Quote exactly and only this range of lines in the data below: the line that holds "Recreate this scene" to the line that holds "COL = SC.collection", both included.

Recorded data:
(begin)

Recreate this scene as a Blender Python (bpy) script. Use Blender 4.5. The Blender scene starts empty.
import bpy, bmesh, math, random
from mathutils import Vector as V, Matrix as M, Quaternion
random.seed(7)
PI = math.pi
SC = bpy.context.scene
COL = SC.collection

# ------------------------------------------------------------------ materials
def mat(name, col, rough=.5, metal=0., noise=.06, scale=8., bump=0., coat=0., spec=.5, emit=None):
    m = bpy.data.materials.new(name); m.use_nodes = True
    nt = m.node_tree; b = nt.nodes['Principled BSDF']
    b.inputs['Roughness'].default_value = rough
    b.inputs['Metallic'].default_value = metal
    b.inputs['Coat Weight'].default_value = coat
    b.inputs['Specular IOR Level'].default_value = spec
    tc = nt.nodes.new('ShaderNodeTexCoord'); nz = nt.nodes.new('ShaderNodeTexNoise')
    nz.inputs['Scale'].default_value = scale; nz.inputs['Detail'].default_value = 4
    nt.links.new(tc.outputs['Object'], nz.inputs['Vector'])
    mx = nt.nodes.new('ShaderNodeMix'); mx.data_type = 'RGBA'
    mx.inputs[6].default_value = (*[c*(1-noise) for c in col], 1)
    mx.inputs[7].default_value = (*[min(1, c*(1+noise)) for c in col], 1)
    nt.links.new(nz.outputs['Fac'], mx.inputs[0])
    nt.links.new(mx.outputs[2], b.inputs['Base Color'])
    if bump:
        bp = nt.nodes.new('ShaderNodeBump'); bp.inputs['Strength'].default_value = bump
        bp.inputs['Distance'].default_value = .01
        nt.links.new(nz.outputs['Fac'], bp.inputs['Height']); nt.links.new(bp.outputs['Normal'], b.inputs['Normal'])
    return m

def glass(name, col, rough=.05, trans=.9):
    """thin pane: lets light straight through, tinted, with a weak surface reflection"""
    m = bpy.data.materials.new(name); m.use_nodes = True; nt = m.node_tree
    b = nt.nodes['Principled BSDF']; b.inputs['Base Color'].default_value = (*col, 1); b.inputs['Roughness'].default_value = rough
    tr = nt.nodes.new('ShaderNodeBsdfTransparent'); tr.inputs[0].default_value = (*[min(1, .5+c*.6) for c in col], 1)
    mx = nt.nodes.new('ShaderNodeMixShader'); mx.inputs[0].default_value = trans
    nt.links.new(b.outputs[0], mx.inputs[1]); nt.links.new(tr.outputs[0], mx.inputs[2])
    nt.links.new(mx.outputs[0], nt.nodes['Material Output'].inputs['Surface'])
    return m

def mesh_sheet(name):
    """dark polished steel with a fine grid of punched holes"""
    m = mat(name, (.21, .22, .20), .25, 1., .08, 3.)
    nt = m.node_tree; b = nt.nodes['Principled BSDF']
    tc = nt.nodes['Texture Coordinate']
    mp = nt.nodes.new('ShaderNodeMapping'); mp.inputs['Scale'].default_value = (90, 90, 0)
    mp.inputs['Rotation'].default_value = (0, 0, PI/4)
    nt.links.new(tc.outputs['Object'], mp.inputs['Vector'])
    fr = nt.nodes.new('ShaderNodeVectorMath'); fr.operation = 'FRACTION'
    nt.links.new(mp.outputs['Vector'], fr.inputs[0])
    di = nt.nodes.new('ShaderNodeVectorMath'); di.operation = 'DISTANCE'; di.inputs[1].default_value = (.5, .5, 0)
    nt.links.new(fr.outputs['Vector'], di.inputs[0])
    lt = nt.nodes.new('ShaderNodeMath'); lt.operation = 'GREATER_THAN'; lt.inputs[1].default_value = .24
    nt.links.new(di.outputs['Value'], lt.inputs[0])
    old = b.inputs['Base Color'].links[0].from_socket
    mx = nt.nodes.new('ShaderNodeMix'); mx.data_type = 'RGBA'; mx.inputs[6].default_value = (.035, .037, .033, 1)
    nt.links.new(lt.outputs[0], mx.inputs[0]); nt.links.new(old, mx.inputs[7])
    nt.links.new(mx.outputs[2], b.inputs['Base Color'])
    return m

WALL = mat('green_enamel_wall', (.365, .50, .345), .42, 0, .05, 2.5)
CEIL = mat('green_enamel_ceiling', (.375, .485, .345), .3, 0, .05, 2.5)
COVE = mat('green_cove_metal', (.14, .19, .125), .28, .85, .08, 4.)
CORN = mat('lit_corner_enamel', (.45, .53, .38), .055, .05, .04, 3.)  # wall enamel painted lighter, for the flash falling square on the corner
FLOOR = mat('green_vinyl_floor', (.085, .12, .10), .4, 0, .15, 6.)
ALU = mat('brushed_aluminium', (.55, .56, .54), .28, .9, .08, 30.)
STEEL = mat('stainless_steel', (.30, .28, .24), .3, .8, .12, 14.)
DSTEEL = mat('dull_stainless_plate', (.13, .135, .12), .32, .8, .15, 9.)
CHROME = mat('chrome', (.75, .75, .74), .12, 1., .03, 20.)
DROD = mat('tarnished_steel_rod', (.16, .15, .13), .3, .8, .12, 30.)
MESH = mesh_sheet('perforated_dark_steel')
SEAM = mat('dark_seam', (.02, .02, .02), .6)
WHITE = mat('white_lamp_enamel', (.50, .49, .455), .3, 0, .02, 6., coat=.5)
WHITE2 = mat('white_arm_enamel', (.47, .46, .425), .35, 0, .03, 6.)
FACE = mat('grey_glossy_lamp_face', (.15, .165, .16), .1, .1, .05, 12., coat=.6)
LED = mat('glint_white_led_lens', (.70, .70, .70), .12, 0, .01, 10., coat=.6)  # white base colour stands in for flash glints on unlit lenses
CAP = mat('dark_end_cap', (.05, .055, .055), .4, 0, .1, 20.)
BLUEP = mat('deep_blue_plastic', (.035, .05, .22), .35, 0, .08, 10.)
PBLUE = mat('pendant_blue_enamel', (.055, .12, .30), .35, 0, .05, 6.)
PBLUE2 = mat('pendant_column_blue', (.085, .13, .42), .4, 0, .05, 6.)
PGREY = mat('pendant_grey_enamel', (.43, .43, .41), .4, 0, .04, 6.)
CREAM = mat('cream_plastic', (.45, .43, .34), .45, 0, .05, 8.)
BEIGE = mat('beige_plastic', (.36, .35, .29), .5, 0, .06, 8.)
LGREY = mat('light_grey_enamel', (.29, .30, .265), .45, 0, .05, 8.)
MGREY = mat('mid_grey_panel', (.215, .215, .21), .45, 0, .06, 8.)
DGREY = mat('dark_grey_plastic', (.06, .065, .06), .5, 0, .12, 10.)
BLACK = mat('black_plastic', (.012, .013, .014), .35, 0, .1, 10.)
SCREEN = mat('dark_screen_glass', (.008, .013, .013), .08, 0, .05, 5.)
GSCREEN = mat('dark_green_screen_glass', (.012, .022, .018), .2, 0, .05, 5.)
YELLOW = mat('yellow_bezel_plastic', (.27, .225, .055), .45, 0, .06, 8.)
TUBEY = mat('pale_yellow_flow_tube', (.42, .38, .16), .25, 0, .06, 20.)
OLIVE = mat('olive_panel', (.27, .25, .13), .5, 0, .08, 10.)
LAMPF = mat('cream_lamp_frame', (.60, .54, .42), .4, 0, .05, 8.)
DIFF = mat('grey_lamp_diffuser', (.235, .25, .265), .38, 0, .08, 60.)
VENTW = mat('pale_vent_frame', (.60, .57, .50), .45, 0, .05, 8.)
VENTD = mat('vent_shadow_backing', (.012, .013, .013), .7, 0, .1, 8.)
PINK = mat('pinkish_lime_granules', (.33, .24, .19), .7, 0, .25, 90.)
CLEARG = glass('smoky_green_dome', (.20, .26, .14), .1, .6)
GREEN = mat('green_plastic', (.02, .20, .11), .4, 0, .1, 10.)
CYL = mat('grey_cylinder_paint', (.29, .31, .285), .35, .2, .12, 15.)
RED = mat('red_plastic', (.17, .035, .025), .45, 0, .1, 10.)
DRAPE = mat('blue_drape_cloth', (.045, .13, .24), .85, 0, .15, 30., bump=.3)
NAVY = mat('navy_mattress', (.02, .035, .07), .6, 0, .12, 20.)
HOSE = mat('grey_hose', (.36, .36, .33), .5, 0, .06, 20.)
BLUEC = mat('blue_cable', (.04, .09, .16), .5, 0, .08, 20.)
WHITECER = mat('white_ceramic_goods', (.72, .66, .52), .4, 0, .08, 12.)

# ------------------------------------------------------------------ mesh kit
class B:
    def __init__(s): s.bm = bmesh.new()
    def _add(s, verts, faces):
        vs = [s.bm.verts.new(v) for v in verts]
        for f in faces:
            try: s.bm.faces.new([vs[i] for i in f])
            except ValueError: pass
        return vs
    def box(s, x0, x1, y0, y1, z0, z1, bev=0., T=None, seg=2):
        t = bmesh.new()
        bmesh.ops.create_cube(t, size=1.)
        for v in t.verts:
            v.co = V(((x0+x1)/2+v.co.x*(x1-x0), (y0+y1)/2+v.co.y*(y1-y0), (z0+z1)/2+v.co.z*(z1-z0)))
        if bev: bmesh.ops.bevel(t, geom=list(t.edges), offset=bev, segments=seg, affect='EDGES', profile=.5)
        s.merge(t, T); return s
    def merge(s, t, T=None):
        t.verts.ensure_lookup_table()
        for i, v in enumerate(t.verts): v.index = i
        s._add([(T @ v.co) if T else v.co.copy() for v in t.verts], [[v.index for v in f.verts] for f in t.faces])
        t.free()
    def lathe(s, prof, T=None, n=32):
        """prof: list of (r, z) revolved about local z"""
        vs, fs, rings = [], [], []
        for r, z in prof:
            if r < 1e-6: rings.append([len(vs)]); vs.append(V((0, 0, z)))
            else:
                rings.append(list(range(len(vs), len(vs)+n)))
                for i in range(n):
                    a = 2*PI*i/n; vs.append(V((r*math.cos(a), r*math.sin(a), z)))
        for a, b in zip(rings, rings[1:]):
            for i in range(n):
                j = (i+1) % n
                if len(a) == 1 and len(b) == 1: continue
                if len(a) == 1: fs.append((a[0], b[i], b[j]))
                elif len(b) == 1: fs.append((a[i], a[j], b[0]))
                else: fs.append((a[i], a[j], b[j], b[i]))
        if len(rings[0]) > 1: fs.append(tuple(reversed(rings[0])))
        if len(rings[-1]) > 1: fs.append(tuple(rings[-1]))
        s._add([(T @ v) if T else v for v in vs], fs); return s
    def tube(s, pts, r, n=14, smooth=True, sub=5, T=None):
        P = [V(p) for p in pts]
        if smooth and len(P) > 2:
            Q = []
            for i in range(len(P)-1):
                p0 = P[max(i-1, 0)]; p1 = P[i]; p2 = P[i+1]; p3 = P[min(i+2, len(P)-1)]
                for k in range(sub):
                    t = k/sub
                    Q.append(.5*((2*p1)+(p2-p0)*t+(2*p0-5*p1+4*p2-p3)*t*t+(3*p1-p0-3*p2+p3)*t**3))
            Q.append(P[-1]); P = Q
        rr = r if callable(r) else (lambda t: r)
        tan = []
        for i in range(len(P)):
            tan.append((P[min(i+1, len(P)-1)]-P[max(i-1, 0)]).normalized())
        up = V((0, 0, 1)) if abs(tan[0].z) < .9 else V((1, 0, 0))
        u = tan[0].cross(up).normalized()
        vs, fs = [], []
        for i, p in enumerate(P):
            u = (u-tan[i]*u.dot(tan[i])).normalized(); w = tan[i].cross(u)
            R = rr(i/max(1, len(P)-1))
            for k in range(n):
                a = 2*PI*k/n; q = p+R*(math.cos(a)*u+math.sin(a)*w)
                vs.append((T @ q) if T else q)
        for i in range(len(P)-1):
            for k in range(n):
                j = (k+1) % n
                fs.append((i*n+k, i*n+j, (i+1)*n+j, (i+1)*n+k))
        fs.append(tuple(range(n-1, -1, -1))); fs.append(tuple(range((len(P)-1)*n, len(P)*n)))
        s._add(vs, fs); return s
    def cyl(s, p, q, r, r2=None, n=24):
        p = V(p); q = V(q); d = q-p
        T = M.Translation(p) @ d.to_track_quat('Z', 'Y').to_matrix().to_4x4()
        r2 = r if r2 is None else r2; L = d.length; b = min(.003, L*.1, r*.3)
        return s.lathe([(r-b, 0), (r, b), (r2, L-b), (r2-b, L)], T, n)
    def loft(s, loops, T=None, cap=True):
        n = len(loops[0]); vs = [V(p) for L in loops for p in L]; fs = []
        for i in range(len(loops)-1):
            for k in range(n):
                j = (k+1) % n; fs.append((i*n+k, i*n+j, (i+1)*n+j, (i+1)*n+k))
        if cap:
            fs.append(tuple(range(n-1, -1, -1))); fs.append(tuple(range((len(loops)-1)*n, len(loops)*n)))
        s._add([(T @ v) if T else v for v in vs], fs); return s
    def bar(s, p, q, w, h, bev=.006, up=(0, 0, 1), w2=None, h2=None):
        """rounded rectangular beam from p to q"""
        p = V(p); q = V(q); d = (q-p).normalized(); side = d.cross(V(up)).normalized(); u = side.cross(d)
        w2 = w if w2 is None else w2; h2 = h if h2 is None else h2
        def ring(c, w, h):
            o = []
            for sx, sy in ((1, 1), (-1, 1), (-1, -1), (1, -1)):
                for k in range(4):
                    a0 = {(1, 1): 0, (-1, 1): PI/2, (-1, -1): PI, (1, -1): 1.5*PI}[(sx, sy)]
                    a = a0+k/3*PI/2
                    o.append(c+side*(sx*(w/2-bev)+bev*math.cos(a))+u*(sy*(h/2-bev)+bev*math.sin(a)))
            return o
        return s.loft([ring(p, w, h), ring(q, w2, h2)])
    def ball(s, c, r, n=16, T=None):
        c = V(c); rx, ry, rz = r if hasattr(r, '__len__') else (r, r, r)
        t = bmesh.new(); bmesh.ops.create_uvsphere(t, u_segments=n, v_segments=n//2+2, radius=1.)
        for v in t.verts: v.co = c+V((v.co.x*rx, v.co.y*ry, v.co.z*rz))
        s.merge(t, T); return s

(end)
(begin)

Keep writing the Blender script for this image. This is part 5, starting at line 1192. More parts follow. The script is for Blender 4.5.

(end)

Written answer:
Recreate this scene as a Blender Python (bpy) script. Use Blender 4.5. The Blender scene starts empty.
import bpy, bmesh, math, random
from mathutils import Vector as V, Matrix as M, Quaternion
random.seed(7)
PI = math.pi
SC = bpy.context.scene
COL = SC.collection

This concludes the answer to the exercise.